Yes, income depends on the career, not the stream. Senior civil servants, lawyers, psychologists, journalists, and policy researchers, many of whom come from humanities backgrounds, earn competitive salaries. The ILO’s India Employment Report 2024 notes that the quality of employment depends far more on skills and role than on the academic stream taken at age 15.
2. Is it possible to switch careers after choosing the “wrong” stream?
Yes, and it is more common than most people realise. Postgraduate courses, professional certifications, and skill-building programmes allow for meaningful career pivots. That said, choosing the right stream early makes the journey more efficient, which is why taking stream selection seriously, with proper guidance, matters more than most families realise.
3. How do I know which stream genuinely suits my child?
A structured psychometric and aptitude assessment is the most reliable method, far more reliable than marks, family preference, or peer choice. Career Plan B’s PsycheIntel Assessment is specifically designed for this: it measures skills, interests, personality, and values together and maps them to realistic career paths.
5.What should a student do if they chose the wrong stream and are now in Class 11?
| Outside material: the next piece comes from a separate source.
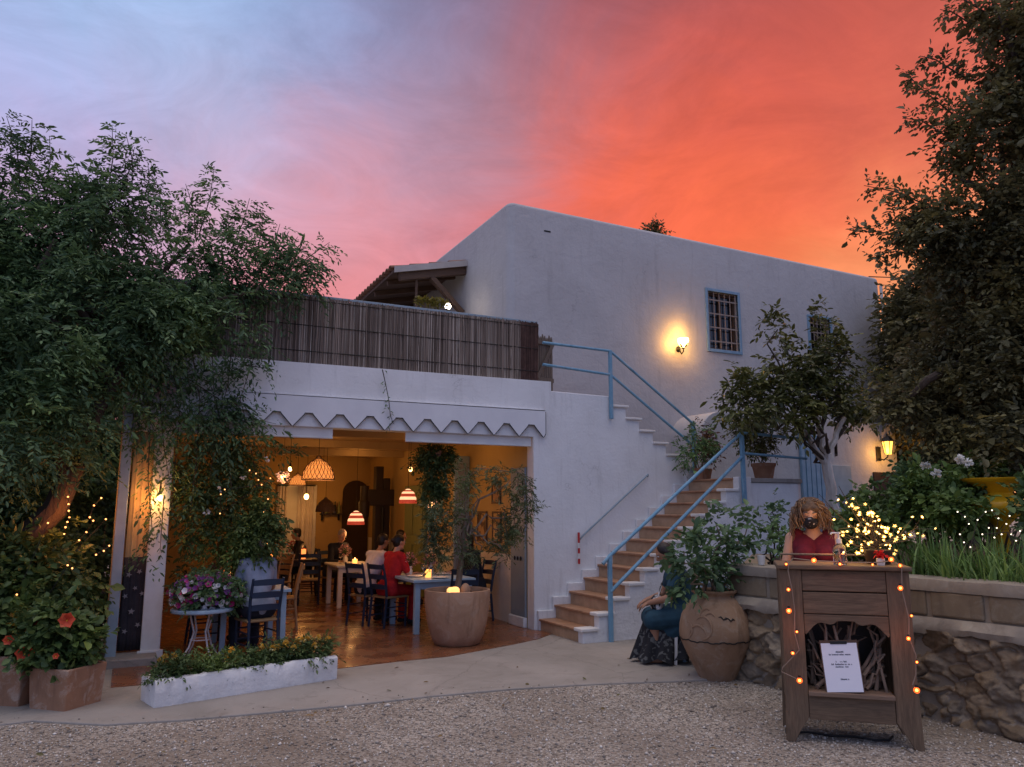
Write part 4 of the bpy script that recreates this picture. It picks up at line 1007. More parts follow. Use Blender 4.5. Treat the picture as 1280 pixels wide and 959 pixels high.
f0 = fl_.build('light_flower', [emit('light_flower_glow', (1, .60, .14), 1.9), emit('light_flower_core', (1, .70, .28), 6.5)], tw, fix=False)
for k, p in enumerate(tips[:100]):
    o = f0 if k == 0 else f0.copy()
    if k: COL.objects.link(o); o.parent = tw
    o.location = p; o.rotation_euler = (g.uniform(-1.2, 1.2), g.uniform(-1.2, 1.2), g.uniform(0, 6)); o.scale = (g.uniform(.85, 1.25),)*3
for p in ((-.12, -.12, .3), (.14, -.12, .25), (0, .05, .45), (-.2, .0, .2)): point('twig_glow', p, 1.6, (1, .62, .16), .10, tw)
rf = thing('red_flower_posy', 'small red flower posy at the foot of the lighted twig tree', 'flowers', S(.26, .06, 1.201), sa)
MB().lathe([(0, 0), (.025, 0), (.03, .03), (.026, .05), (0, .048)], 14).build('cup', M['ceramic'], rf, True)
g = np.random.default_rng(1); n = 60
leaves('petals', g.normal(size=(n, 3))*.014+np.array([0, 0, .075]), g.normal(size=(n, 3)), .03, .022, leafmat('red_petal', (.45, .01, .015), (.6, .02, .02)), rf)
# white cup and blue folded sheet
cp = thing('white_cup', 'small white cup standing on the stone wall coping', 'cup', atw(942, 699)-NW*.12)
cp.location.z = 1.06
MB().lathe([(0, 0), (.03, 0), (.04, .09), (.037, .09), (.028, .006), (0, .006)], 18).build('cup_body', M['ceramic'], cp, True, angle=50)
bp_ = atz(945, 848)
bs = thing('blue_folded_sheet', 'dark blue folded sheet leaning against the stone wall by the jar', 'sheet', (bp_.x-.02, bp_.y+.05, .0), R(-60))
MB().prism([(-.13, 0), (.12, .0), (.14, .16), (.03, .27), (-.08, .22)], 'y', 0, .012).build('panel', M['bluebag'], bs, bevel=.004).rotation_euler = (R(-20), 0, 0)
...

First, do not panic. Some boards allow stream changes in the first few weeks of Class 11. Check with your school and board immediately. If a switch is not possible, use the two years to explore your genuine interests through reading, internships, and extracurriculars and make an informed course choice at Class 12. A wrong stream is a setback, not a sentence.
Conclusion
The myths around science, arts, and commerce in India have caused more unnecessary anxiety, more mismatched careers, and more quiet unhappiness than most people will ever publicly admit. They are not based on how the modern job market works. They are based on how it worked or was believed to work a generation ago.
Every stream has depth, every stream has range, and every student has a specific combination of strengths and interests that makes one of them a far better fit than the others.
The real risk is not choosing the “wrong” stream in some abstract sense.
The real risk is choosing a stream without ever asking what actually suits the person who has to live that choice.